Information shown:
::::::::::

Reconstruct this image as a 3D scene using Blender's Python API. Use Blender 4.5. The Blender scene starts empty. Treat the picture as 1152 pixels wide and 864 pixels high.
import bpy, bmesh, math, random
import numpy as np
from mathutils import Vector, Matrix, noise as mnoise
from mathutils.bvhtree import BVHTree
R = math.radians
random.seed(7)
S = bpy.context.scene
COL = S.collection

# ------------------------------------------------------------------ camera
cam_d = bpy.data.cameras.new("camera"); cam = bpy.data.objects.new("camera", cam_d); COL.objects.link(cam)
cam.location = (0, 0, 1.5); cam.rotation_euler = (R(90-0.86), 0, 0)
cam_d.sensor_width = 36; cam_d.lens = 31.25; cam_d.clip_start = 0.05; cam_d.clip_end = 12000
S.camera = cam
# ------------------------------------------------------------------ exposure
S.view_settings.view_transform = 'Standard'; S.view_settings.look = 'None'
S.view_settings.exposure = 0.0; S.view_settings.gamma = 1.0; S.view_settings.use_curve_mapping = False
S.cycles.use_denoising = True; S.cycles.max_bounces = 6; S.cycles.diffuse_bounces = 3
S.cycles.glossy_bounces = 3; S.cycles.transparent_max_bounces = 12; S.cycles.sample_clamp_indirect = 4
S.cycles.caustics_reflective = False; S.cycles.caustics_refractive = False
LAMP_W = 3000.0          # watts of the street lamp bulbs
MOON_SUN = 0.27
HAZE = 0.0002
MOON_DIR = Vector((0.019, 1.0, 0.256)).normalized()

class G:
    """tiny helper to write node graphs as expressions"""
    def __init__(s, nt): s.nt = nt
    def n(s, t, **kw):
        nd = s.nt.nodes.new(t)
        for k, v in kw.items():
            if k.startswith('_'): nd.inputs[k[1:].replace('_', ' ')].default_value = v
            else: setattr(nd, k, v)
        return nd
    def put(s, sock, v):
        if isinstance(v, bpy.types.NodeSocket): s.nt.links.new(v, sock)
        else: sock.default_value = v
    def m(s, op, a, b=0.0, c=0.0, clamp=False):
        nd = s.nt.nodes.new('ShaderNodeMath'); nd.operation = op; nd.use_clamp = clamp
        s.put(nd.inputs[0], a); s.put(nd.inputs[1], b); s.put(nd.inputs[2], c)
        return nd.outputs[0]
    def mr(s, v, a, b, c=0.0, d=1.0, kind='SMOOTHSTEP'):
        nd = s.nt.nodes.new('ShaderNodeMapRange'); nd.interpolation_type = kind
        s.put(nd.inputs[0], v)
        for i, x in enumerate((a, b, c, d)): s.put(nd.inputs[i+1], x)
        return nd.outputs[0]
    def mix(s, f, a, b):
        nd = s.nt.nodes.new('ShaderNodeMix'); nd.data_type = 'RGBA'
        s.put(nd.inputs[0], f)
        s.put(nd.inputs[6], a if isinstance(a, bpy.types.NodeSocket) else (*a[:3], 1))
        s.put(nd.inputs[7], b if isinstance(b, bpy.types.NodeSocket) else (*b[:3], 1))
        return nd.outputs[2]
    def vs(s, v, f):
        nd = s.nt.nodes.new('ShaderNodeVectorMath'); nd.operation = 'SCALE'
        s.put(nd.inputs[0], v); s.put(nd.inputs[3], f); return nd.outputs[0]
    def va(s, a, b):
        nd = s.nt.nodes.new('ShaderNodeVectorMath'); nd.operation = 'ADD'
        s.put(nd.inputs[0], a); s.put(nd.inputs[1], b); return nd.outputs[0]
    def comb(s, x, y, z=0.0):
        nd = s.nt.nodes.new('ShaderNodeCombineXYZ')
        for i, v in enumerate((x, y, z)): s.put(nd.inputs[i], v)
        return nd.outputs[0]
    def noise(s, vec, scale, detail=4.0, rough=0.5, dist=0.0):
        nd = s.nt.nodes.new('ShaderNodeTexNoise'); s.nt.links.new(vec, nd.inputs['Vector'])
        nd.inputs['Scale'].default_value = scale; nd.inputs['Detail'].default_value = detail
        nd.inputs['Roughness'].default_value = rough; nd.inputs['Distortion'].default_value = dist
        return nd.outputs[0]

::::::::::

Requirement:
Copy out only the lines running from the beginning of the data to the line with "COL = S.collection", both ends included.

Finished task:
Reconstruct this image as a 3D scene using Blender's Python API. Use Blender 4.5. The Blender scene starts empty. Treat the picture as 1152 pixels wide and 864 pixels high.
import bpy, bmesh, math, random
import numpy as np
from mathutils import Vector, Matrix, noise as mnoise
from mathutils.bvhtree import BVHTree
R = math.radians
random.seed(7)
S = bpy.context.scene
COL = S.collection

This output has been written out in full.